Imagine finding the perfect job opportunity, “Writer wanted.”
I love writing…
When a reader shares a comment, “This is just what I needed!”
Or when my words trigger a memory, and the reader relates a story to me.
A small town newspaper editor read The Giving Grandpa and returned a letter sharing an experience he had with Homer “Grandpa” Miller that I never knew. Through the power of written words author and reader bonded across time and space. Amazing!

Digital noise
We are inundated with the noise of printed and digital media and having one’s message heard and understood is nearing the impossible. The torrent of books, images, text, video clips, news, not news, messages of infinite variety, rants, and opinions overwhelms us. Insight and meaningful content elude us in the floods of data. We often compensate by embracing media that displays content for a fleeting interval before it dissolves into digital compost. The stream is renewed and the next sample erases any guilt over missing the last. The urgency that we may miss something propels us to hold the digital device in one hand while we do life with the other. Checking the screen becomes a habit, like breathing.
In a world filled with living people and unlimited possibilities for interaction we embrace the digital weightiness of our friend’s lunch choice as life-impacting news and post an emoticon reflecting approval or disapproval. Are we really communicating?

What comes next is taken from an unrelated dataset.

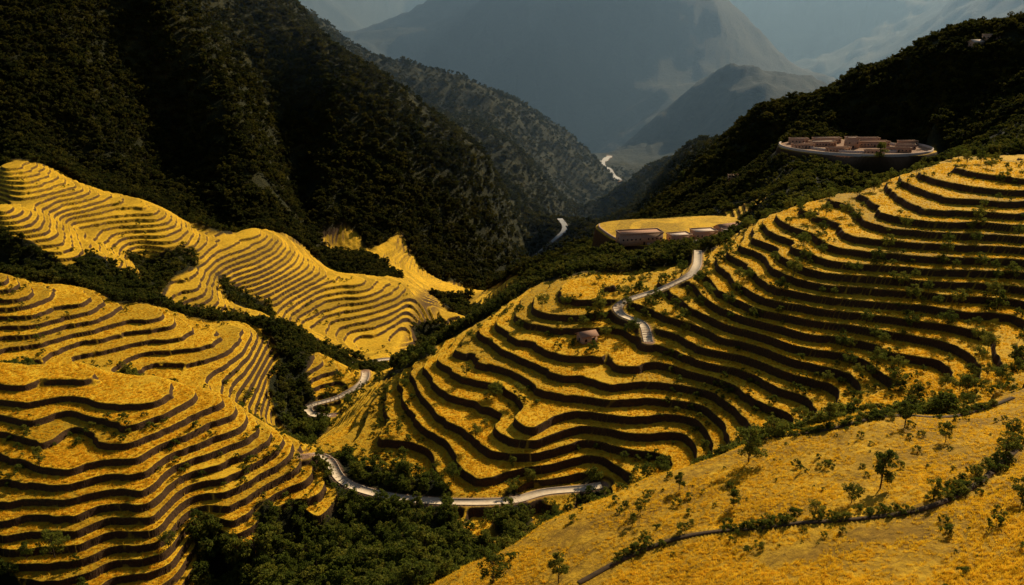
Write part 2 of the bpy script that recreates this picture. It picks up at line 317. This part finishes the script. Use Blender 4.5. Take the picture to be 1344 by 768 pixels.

Do our words carry any weight?

Write for God?
God needed a writer for an important assignment, and He selected an elderly man who had been exiled by the Roman government to the barren island, Patmos, in the Aegean Sea. The writer, John, was the last of the twelve men who had accompanied Jesus during His earthy ministry. By this time John’s platform of influence included some loyal followers, but John’s message ruffled official feathers. His writing style was down-to-earth, and he shared the Truth, the whole Truth, and nothing but the Truth. Truth offends those who do not believe and accept it.
What was John’s assignment?
I was in the Spirit on the Lord’s day, and I heard behind me a loud voice like the sound of a trumpet, saying, “Write in a book what you see, and send it to the seven churches: to Ephesus and to Smyrna and to Pergamum and to Thyatira and to Sardis and to Philadelphia and to Laodicea.” Revelation 1:10-11
God has important data to share
God had a message to share with mankind, and John’s job was to capture the images in words that might convey meaning to his readers. If you’ve read the book of Revelation you may give John a one star review as his difficult to understand descriptions have triggered countless squabbles among scholars. John, the human chosen to see and relate things no one else has yet experienced, did his best writing by allowing his personal experiences and vocabulary to flavor the report. The work stands as a testimony to God’s grace of working through imperfect and limited humans to compile His perfect and limitless Word.

John’s behind the scenes access included an invitation to God’s throne room described in Revelation 4. The door in heaven was opened and a voice invited John to “Come up here…!” John’s first vision was the throne, and his senses were overwhelmed by the majesty of the One who sat on it.

John described what he saw
John described God and the creatures who attend Him. The writer’s words make the point that God is in charge. God is the center of the action, and He is the one who receives the praise and adoration. John recorded the words of praise resounding in that place.
And the four living creatures, each one of them having six wings, are full of eyes around and within; and day and night they do not cease to say, “HOLY, HOLY, HOLY is THE LORD GOD, THE ALMIGHTY, WHO WAS AND WHO IS AND WHO IS TO COME.” Revelation 4:8
“Worthy are You, our Lord and our God, to receive glory and honor and power; for You created all things, and because of Your will they existed, and were created.” Revelation 4:11
Those words I understand. No matter the circumstances of my life I can rest on the truths that God is in control, God is holy, God always does right, and God’s ways of doing things are far beyond my understanding. He alone is worthy of my praise and adoration. His throne standing in heaven will continue.
Maybe John didn’t do such a bad job at writing after all? What do you think?